-------- RECORDED INFORMATION --------

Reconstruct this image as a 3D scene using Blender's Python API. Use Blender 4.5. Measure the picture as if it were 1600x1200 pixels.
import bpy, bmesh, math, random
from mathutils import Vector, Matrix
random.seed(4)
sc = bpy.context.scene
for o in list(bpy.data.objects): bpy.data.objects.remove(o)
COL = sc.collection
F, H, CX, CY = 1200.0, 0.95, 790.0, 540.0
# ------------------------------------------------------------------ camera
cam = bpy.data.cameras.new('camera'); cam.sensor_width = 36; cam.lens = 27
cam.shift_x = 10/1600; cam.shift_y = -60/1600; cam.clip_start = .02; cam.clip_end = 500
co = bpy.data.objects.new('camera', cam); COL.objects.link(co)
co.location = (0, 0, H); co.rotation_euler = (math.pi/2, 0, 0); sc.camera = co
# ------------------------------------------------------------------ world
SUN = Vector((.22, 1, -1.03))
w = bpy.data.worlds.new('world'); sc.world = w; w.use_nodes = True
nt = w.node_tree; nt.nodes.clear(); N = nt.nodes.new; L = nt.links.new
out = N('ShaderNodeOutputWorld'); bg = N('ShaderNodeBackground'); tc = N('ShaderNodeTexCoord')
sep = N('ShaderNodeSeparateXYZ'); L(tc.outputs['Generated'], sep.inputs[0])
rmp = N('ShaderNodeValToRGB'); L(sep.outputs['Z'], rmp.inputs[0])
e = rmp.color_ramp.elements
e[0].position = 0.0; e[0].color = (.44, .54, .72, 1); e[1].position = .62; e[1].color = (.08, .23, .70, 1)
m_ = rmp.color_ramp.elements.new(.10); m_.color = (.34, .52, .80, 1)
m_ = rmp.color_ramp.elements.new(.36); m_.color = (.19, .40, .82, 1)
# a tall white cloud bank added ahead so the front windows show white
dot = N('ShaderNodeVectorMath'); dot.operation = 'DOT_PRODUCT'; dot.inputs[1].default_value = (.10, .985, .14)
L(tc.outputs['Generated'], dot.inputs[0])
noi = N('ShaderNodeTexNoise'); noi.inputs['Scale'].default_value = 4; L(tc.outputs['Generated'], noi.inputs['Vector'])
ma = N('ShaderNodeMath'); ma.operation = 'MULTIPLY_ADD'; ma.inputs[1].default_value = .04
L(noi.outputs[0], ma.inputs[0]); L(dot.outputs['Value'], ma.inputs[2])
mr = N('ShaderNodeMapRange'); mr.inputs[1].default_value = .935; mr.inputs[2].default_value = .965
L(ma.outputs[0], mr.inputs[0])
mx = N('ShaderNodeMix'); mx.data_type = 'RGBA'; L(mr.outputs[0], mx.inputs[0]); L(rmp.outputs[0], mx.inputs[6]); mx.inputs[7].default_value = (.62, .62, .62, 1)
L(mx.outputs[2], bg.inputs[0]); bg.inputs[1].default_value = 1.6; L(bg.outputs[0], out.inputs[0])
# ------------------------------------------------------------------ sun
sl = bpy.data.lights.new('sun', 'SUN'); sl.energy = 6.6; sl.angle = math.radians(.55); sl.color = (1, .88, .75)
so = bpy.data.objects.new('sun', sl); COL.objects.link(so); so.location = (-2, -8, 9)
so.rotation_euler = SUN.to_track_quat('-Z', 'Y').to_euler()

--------

> [WHAT THE EXERCISE ASKS]
From the listing above, extract every line exactly as it stands.

> [RESPONSE TO THE TASK]
Reconstruct this image as a 3D scene using Blender's Python API. Use Blender 4.5. Measure the picture as if it were 1600x1200 pixels.
import bpy, bmesh, math, random
from mathutils import Vector, Matrix
random.seed(4)
sc = bpy.context.scene
for o in list(bpy.data.objects): bpy.data.objects.remove(o)
COL = sc.collection
F, H, CX, CY = 1200.0, 0.95, 790.0, 540.0
# ------------------------------------------------------------------ camera
cam = bpy.data.cameras.new('camera'); cam.sensor_width = 36; cam.lens = 27
cam.shift_x = 10/1600; cam.shift_y = -60/1600; cam.clip_start = .02; cam.clip_end = 500
co = bpy.data.objects.new('camera', cam); COL.objects.link(co)
co.location = (0, 0, H); co.rotation_euler = (math.pi/2, 0, 0); sc.camera = co
# ------------------------------------------------------------------ world
SUN = Vector((.22, 1, -1.03))
w = bpy.data.worlds.new('world'); sc.world = w; w.use_nodes = True
nt = w.node_tree; nt.nodes.clear(); N = nt.nodes.new; L = nt.links.new
out = N('ShaderNodeOutputWorld'); bg = N('ShaderNodeBackground'); tc = N('ShaderNodeTexCoord')
sep = N('ShaderNodeSeparateXYZ'); L(tc.outputs['Generated'], sep.inputs[0])
rmp = N('ShaderNodeValToRGB'); L(sep.outputs['Z'], rmp.inputs[0])
e = rmp.color_ramp.elements
e[0].position = 0.0; e[0].color = (.44, .54, .72, 1); e[1].position = .62; e[1].color = (.08, .23, .70, 1)
m_ = rmp.color_ramp.elements.new(.10); m_.color = (.34, .52, .80, 1)
m_ = rmp.color_ramp.elements.new(.36); m_.color = (.19, .40, .82, 1)
# a tall white cloud bank added ahead so the front windows show white
dot = N('ShaderNodeVectorMath'); dot.operation = 'DOT_PRODUCT'; dot.inputs[1].default_value = (.10, .985, .14)
L(tc.outputs['Generated'], dot.inputs[0])
noi = N('ShaderNodeTexNoise'); noi.inputs['Scale'].default_value = 4; L(tc.outputs['Generated'], noi.inputs['Vector'])
ma = N('ShaderNodeMath'); ma.operation = 'MULTIPLY_ADD'; ma.inputs[1].default_value = .04
L(noi.outputs[0], ma.inputs[0]); L(dot.outputs['Value'], ma.inputs[2])
mr = N('ShaderNodeMapRange'); mr.inputs[1].default_value = .935; mr.inputs[2].default_value = .965
L(ma.outputs[0], mr.inputs[0])
mx = N('ShaderNodeMix'); mx.data_type = 'RGBA'; L(mr.outputs[0], mx.inputs[0]); L(rmp.outputs[0], mx.inputs[6]); mx.inputs[7].default_value = (.62, .62, .62, 1)
L(mx.outputs[2], bg.inputs[0]); bg.inputs[1].default_value = 1.6; L(bg.outputs[0], out.inputs[0])
# ------------------------------------------------------------------ sun
sl = bpy.data.lights.new('sun', 'SUN'); sl.energy = 6.6; sl.angle = math.radians(.55); sl.color = (1, .88, .75)
so = bpy.data.objects.new('sun', sl); COL.objects.link(so); so.location = (-2, -8, 9)
so.rotation_euler = SUN.to_track_quat('-Z', 'Y').to_euler()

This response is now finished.